Someone ought to do a PhD or something on the role of Shirley Temple in helping develop the image of the American teenager - while we mainly associate teenagers in from the 1950s onwards, during the 1940s she personified the dreamy, boy crazy jitterbugger.... the short of girl who would swoon over Van Johnson and Frank Sinatra during the war.
Her best known performances in this mode were in Since You Went Away, I'll Be Seeing You and The Bachelor and the Bobbysoxer - but this really was the first of her teen efforts, as she gets her first proper kiss.

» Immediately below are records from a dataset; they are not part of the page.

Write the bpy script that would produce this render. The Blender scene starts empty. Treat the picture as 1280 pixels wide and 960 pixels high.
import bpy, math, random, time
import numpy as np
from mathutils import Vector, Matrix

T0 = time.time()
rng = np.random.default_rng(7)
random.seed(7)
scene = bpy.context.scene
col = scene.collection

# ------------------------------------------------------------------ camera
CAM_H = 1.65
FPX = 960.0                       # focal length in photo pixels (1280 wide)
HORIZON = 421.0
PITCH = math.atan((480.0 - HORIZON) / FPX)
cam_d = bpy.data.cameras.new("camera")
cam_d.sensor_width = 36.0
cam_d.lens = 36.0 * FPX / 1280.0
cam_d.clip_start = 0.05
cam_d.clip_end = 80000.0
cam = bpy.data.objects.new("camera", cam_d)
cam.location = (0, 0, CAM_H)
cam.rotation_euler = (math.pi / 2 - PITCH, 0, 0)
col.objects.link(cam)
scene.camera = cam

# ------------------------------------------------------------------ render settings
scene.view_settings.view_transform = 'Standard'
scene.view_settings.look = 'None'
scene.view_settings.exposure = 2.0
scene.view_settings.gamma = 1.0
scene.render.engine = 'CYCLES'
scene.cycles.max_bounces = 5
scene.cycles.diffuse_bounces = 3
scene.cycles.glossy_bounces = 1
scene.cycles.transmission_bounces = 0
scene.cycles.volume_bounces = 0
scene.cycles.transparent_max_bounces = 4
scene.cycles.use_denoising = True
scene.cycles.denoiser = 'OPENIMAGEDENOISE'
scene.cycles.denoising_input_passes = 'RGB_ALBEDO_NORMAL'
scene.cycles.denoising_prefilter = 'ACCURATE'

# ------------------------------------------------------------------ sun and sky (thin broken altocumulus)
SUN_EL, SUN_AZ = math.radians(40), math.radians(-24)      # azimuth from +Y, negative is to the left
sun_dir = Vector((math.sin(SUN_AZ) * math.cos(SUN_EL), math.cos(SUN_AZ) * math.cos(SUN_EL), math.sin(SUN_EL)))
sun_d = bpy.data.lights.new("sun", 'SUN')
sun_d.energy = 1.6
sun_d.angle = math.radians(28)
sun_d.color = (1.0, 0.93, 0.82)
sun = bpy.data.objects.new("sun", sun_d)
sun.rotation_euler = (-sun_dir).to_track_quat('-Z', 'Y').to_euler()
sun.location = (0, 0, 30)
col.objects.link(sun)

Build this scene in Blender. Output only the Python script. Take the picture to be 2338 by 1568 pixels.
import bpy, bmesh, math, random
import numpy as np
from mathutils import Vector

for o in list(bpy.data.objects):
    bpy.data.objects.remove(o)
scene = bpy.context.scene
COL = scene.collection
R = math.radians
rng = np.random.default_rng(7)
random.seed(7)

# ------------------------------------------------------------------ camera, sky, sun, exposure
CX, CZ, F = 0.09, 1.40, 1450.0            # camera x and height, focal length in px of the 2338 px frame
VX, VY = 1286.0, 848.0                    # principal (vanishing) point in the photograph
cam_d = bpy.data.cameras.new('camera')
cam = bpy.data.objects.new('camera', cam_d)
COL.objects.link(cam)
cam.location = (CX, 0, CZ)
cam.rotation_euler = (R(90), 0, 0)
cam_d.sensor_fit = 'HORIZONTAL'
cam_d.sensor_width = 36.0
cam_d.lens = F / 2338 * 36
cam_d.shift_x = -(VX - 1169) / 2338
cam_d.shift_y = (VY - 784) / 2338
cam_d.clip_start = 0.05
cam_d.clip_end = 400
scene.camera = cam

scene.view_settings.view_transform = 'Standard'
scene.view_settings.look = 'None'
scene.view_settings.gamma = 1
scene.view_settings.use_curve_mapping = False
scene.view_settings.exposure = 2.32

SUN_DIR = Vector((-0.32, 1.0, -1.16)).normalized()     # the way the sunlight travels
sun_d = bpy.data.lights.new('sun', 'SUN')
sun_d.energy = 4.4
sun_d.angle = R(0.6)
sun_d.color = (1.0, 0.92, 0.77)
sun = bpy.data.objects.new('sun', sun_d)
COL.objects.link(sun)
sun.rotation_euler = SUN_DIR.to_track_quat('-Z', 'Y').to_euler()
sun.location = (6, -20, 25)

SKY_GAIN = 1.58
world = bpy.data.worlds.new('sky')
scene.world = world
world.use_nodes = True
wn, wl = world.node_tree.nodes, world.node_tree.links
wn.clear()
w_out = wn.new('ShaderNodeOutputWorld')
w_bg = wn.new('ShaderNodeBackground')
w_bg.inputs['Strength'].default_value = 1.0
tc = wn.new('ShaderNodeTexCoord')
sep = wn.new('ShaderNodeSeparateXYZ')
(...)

This had been a big deal for Deanna Durbin in First Love and no doubt Edward Small, a producer who signed Temple for this film off the back of her flop effort in Kathleen, was hoping for a similar sort of splash. As insurance he threw in Shirley's old co star Guy Kibee to play gramps and used an old faithful story - young Irish girl being raised by widowed dad and grandad falls for a rich boy whose parents don't like her on principle. But it flopped.
Part of the reason, I think, is age. She was around 14 when she made this, and comes across very young - a real bobbysoxer. And all her friends and love interest seem young, too - her car crazy poor boyfriend and the new rich one in particular seem to be acting like they're in Bugsy Malone when they are driving around in cars. There was a line where one of the boys says he's sixteen but they all seem so juvenile there's no stakes.
But the biggest problem with this film isn't Shirl (there's nothing wrong with her performance by the way) it's the character of Shirley's dad, played by William Gargan - he's an irresponsible idiot, chasing mad dreams, making stupid financial decisions ("yeah yeah buy the dress, sky's the limit"), crashing a party his daughter's attending so he can push his rubber, stupidly sticking to his guns about not taking a good job so he can chase his dream.... and the film redeems him with this ridiculous deux ex machina where he becomes a millionaire overnight. It's offensive, dumb, unbelievable and painful to watch.
The dreadful script sets up that the movie is going to be about Shirley romancing rich boy Dickie Moore (the first screen kiss is a peck on the cheek) but then the last half hour or so completely forgets this and becomes about dad and rubber. Characters keep saying the word "rubber" again and again and it drove me nuts and Shirley Temple has every right to be annoyed she was cast in this.